We can find attractive, articulate candidates if we look, and when we find them, we will begin to change the sorry state of affairs that has led to a Democratic-controlled Congress for more than 40 years. I need not remind you that you can have the soundest principles in the world, but if you don’t have candidates who can communicate those principles, candidates who are articulate as well as principled, you are going to lose election after election.
 
I refuse to believe that the good Lord divided this world into Republicans who defend basic values and Democrats who win elections. We have to find tough, bright young men and women who are sick and tired of cliches and the pomposity and the mind-numbing economic idiocy of the liberals in Washington.
 
It is at this point, however, that we come across a question that is really the essential one: What will be the basis of this New Republican Party? To what set of values and principles can our candidates appeal? Where can Americans who want to know where we stand look for guidance?
 
Fortunately, we have an answer to that question. That answer was provided last summer by the men and women of the Republican Party—not just the leadership, but the ones who have built the party on local levels all across the country.
 
The answer was provided in the 1976 platform of the Republican Party.
 
This was not a document handed down from on high.

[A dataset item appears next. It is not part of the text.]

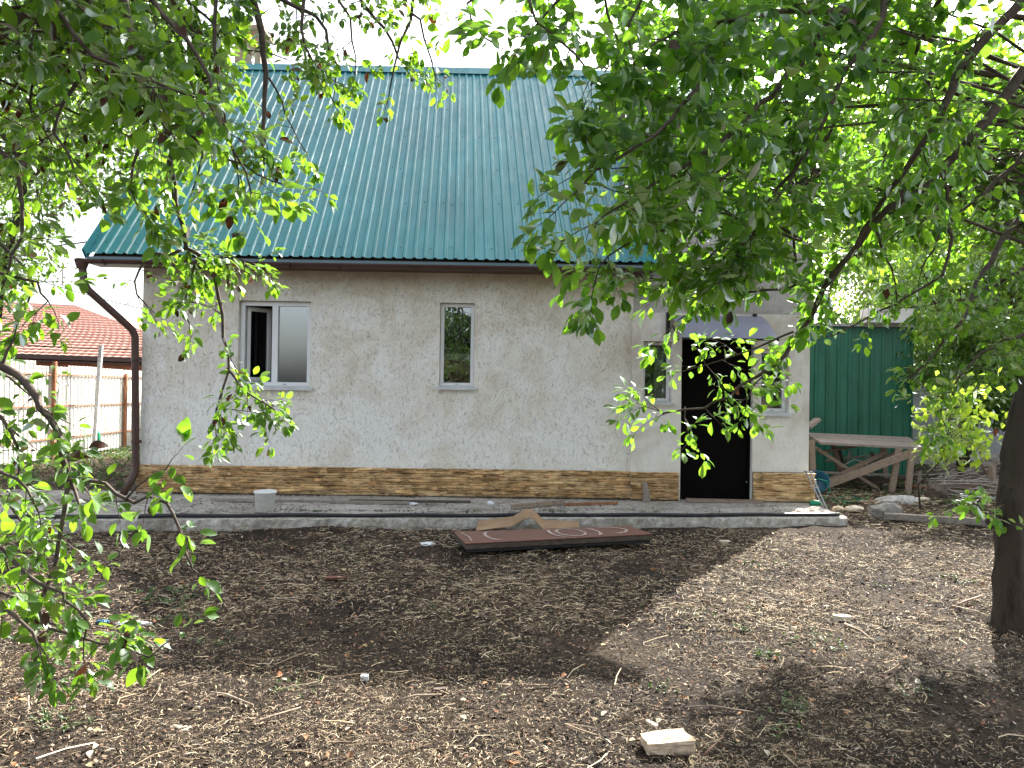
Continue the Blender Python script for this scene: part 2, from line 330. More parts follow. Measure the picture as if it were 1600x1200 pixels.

It was hammered out in free and open debate among all those who care about our party and the principles it stands for.
 
The Republican platform is unique. Unlike any other party platform I have ever seen, it answers not only programmatic questions for the immediate future of the party but also provides a clear outline of the underlying principles upon which those programs are based.
 
The New Republican Party can and should use the Republican platform of 1976 as the major source from which a Declaration of Principles can be created and offered to the American people.